Entre deux titres le batteur demande l’heure qu’il est, réclame la présence d’un responsable pour connaître le temps qu’il reste à Pneu pour nous achever et le duo repart au quart de tour à fond les ballons, tempos frénétiques et guitare tronçonneuse en libre service. Malheureusement le batteur se fracasse le genou droit -on hésite un peu : il joue la comédie pour emmerder son camarade de guitariste qui de son côté continue de jouer comme si de rien n’était ? il a une crampe ? un épanchement de synovie ? une gangrène gazeuse ?- et comme il a vraiment l’air de souffrir terriblement, le concert de Pneu s’arrête là, amputé au dernier tiers, celui dont on peut imaginer qu’il allait déboucher sur un final d’apocalypse. On ne le saura pas.



















Dernier groupe de la soirée, Metrolibido est un duo composé d’un garçon aux machines et à la voix et d’un autre à la batterie, euh, une bien curieuse batterie à dire vrai, entièrement composée de pads électroniques. Surprise, derrière l’homme machine se cache Safy, chanteur hystériquement féminin de Monosourcil (ex chanteur parait il, puisque le groupe n’existerait plus), un boys band responsable d’un bon demi LP sur Gaffer records (on n’en sort pas…) et c’est assez curieux de revoir ce garçon rejouer plus d’un an après dans un contexte musical très différent de la première fois et qui plus est au même endroit au presque.

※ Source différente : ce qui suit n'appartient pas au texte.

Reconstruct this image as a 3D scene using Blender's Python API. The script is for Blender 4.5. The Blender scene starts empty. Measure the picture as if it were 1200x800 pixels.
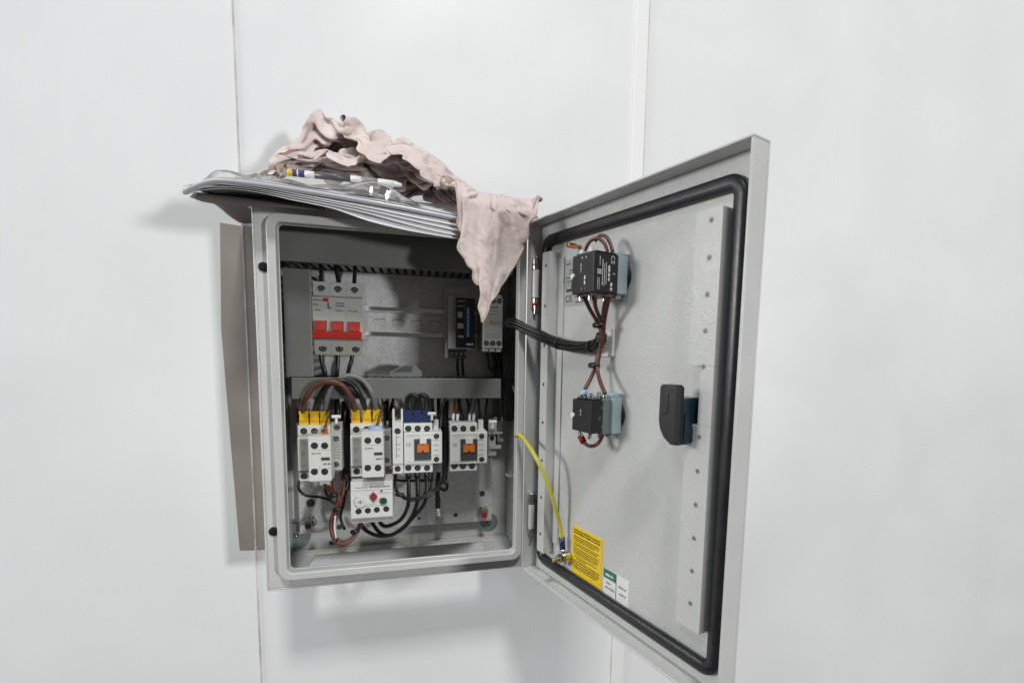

Même écoutée d’une oreille distraite, la musique de Metrolibido n’avait trop rien de déplaisant, mais là, en direct live, il n’a pas fallu attendre la fin du premier morceau pour se dire que c’était tout bonnement épouvantable. Des sons détestables, présence zéro sur scène, morceaux sans intérêt ni queue ni tête… arrêtons-nous là, Metrolibido n’est évidemment pas le genre de la maison et je quitte la salle déjà partiellement désertée au troisième titre, ma patience ayant réussi à me retenir jusque là. Au revoir et à jamais.